Just in case? Russian fleet to reach Syria in December

Heavy aircraft-carrying missile cruiser Admiral Kuznetsov. (RIA Novosti / Alexey Danichev)
Speculation is growing whether Russian war ships heading to the Mediterranean will indeed anchor by the Syrian coast. And, despite military officials’ assurances, some expect it to disturb the balance of power in the region.

­Conflicting reports are coming from the Russian military on whether the Russian battle group of three vessels led by the Admiral Kuznetsov aircraft carrier will in fact visit the Syrian port of Tartus.

The long-planned mission will begin on December 10 and one source in the Russian Defense Ministry has told Itar-Tass news agency that the ships will arrive at the port by the end of December.

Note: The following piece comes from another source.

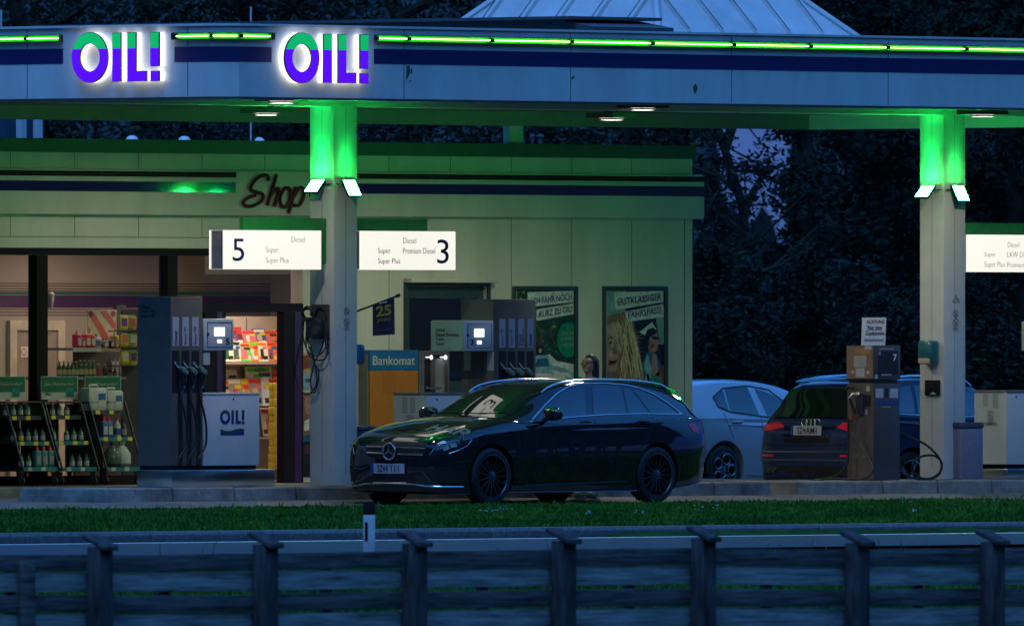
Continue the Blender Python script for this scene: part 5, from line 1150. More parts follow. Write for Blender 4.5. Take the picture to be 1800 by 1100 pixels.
for i, (x0, y0, x1, y1, c1, c2, dv) in enumerate(mags):
    v = 8.0+dv; a = pv(x0, y1, v); b = pv(x1, y0, v); tl = .05; sk = random.uniform(-.015, .03)
    row = 'upper back row' if y0 < 640 and dv > .2 else 'upper front row' if y0 < 640 else 'lower back row' if dv > .2 else 'lower front row' if y0 < 700 else 'bottom tier'; rowc = globals().setdefault('rowc', {}); rowc[row] = rowc.get(row, -1)+1
    t = thing('magazine', f'{c1} and {c2} magazine, {ORD[rowc[row]]} from the left in the {row} of the rack', 'magazine', tuple(a), 'magazines in the shop rack')
    P = [Vector((a.x, v, a.z)), Vector((b.x, v, a.z)), Vector((b.x+sk, v+tl, b.z)), Vector((a.x+sk, v+tl, b.z))]
    MB().prism(P, (0, .012, 0)).build('cover', K[c1], t)
    def sub(f0, g0, f1, g1, m, nm):
        q = lambda f, g: (P[0].lerp(P[1], f)).lerp(P[3].lerp(P[2], f), g)
        MB().prism([q(f0, g0), q(f1, g0), q(f1, g1), q(f0, g1)], (0, -.002, 0)).build(nm, m, t)
    sub(.08, .80, .92, .95, K[c2], 'masthead'); sub(.15+random.uniform(0, .2), .12, .5+random.uniform(0, .3), .6+random.uniform(0, .12), K[random.choice(list(K))], 'cover_picture'); sub(.55, .1, .93, .28, K[random.choice(('white', 'red', 'yellow', 'black'))], 'cover_box'); sub(.06, .08, .36, .2+random.uniform(0, .2), K[random.choice(('skin', 'red', 'grey', 'orange', 'brown'))], 'cover_box'); sub(.5, .62, .95, .76, K[random.choice(('pink', 'red', 'yellow', 'blue', 'black'))], 'cover_box')
    if i == 14: TEXTQ.append((t, 'GUSTO', M['ink'], P[0].lerp(P[3], .80)+(P[1]-P[0])*.36+Vector((0, -.004, 0)), 1.0, ((1, 0, 0), (0, .1, 1)), 'lettering', 1.0, .0005, 0, 'LEFT', 0, .3, None, ((P[1]-P[0]).length*.4, .05)))
for i in range(11):
    y1 = 825-i*13.9; x0 = 481.5+random.uniform(-1.0, 1.0)
    u0, u1, z0, z1 = rv(x0, y1-13.2, x0+12, y1, 7.2); t = thing('yellow_carton', f'yellow carton in the tall stack by the shop door, {ORD[i]} from the bottom', 'carton', (u0, 7.2, z0), 'yellow cartons stacked by the door')
    MB().box(u0, u1, 7.2, 7.29, z0, z1).build('box', K['yellow'], t, bevel=.006); MB().box(u0+.03, u1-.03, 7.196, 7.199, z0+.03, z0+.05).build('print_strip', K['gold'], t)
# sale carts in front of the window
M['wire'] = PM('black_wire', (.012, .014, .014), .5)
def cart(x0, tier_y, xs, label, tiers=3, w=.62):
    vt = 6.06; ul_ = on_v(x0, vt)[0]
    t = thing('sale_cart', label, 'display cart', (ul_, vt, .11), 'wheeled black sale carts before the shop')
    tv = [vt, vt-.13, vt-.26]; tz = [pv(x0+30, y, v).z for y, v in zip(tier_y, tv)]; ur_ = ul_+w
    zt_ = pv(x0, 707, vt).z
    fr = MB()
    for u_ in (ul_, ur_):
        fr.tube([(u_, vt+.02, zt_), (u_, tv[2]-.03, tz[2]-.03)], .014, 6); fr.tube([(u_, vt+.40, zt_), (u_, vt+.40, tz[2]-.03)], .014, 6); fr.tube([(u_, tv[2]-.03, tz[2]-.03), (u_, vt+.4, tz[2]-.03)], .014, 6); fr.tube([(u_, vt+.02, zt_), (u_, vt+.4, zt_)], .014, 6)
    fr.tube([(ul_, vt+.02, zt_), (ur_, vt+.02, zt_)], .012, 6)
    fr.build('cart_frame', M['wire'], t, smooth=True)
    ms = MB()
    for k in range(15): u_ = ul_+w*k/14; ms.box(u_-.003, u_+.003, vt+.395, vt+.40, tz[2], zt_)
    for k in range(22): z_ = tz[2]+(zt_-tz[2])*k/21; ms.box(ul_, ur_, vt+.401, vt+.405, z_-.003, z_+.003)
    ms.build('wire_mesh', M['wire'], t)
    MB().box(ul_+.005, ur_-.005, vt+.406, vt+.412, tz[2]-.05, zt_-.02).build('back_panel', M['black'], t)  # added dark sheet, stands for the unlit shop interior behind the cart
    for i in range(tiers):
        sh = MB().box(ul_+.02, ur_-.02, tv[i], vt+.38, tz[i]-.02, tz[i]).build('cart_shelf', M['wire'], t)
        st_ = MB().box(ul_+.015, ur_-.015, tv[i]-.012, tv[i]-.001, tz[i]-.04, tz[i]+.008).build('price_rail', K['teal'] if i else M['darkgrey'], t)
        for k in range(2+i % 2):
            f = (.14, .52, .82)[k]; MB().box(ul_+w*f, ul_+w*f+.075, tv[i]-.016, tv[i]-.0125, tz[i]-.038, tz[i]+.006).build('price_tag', K['yellow'] if i < 2 else K['white'], st_)
    for u_ in (ul_+.03, ur_-.03):
        for v_ in (tv[2]+.03, vt+.36):
            MB().lathe([(.05, -.012), (.055, -.008), (.055, .008), (.05, .012)], (u_, v_, .11+.056), axis='x', n=16).build('castor', M['rubber'], t, smooth=True)
            MB().prism([(u_-.018, v_-.05, tz[2]-.05), (u_-.018, v_+.04, tz[2]-.05), (u_-.018, v_+.012, .15), (u_-.018, v_-.012, .15)], (.004, 0, 0)).build('castor_fork', M['darkgrey'], t)
    return ul_, ur_, tv, tz, vt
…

Meanwhile, other military sources told Ria Novosti news agency that the group will only carry out drill in the Mediterranean and in the Atlantic without entering Tartus and, in any case, the Admiral Kuznetsov is too large to be able to dock there.

The naval base in the Syrian port of Tartus is operated by the Russian military under an agreement signed in 1971 between Syria and the Soviet Union.

Nikolay Makarov of the Russian Army General Staff said that the decision to send a group of Russian Navy warships to the Mediterranean Sea was due to “obligations before its Western colleagues” and the exercises were planned long before the tensions in Syria became so high.

When asked whether the squadron of ships will approach the Syrian coast, Makarov evaded the question, saying that the Russian Navy has "a planned number of exercises which have nothing to do with Syria."

The minister plenipotentiary at the Syrian embassy to Russia, Suleiman Abudiab, has also said that “one should not link the Russian warships' plans to call at Tartus with the current situation in Syria,” as cited by Interfax news agency. He added, however, that Russia is a friend of Syria and its ships can visit Syrian ports any time “for repair and other reasons.”

Both Russian and Syrian officials are stressing that all drills and flights are planned to be performed in open waters, away from the Syrian coast.

Nevertheless, with the international pressure on Syria growing and the US 6th Fleet patrolling the area at the moment, a neutral force not far from the troubled country’s coast might calm some nerves.

There’s no speech about preventing a direct military intervention in Syria with the assistance of Russia’s or anyone else’s forces, Suleiman Abudiab stressed.

“I think clever people understand that no one needs to light a fire in the Middle East," he pointed out.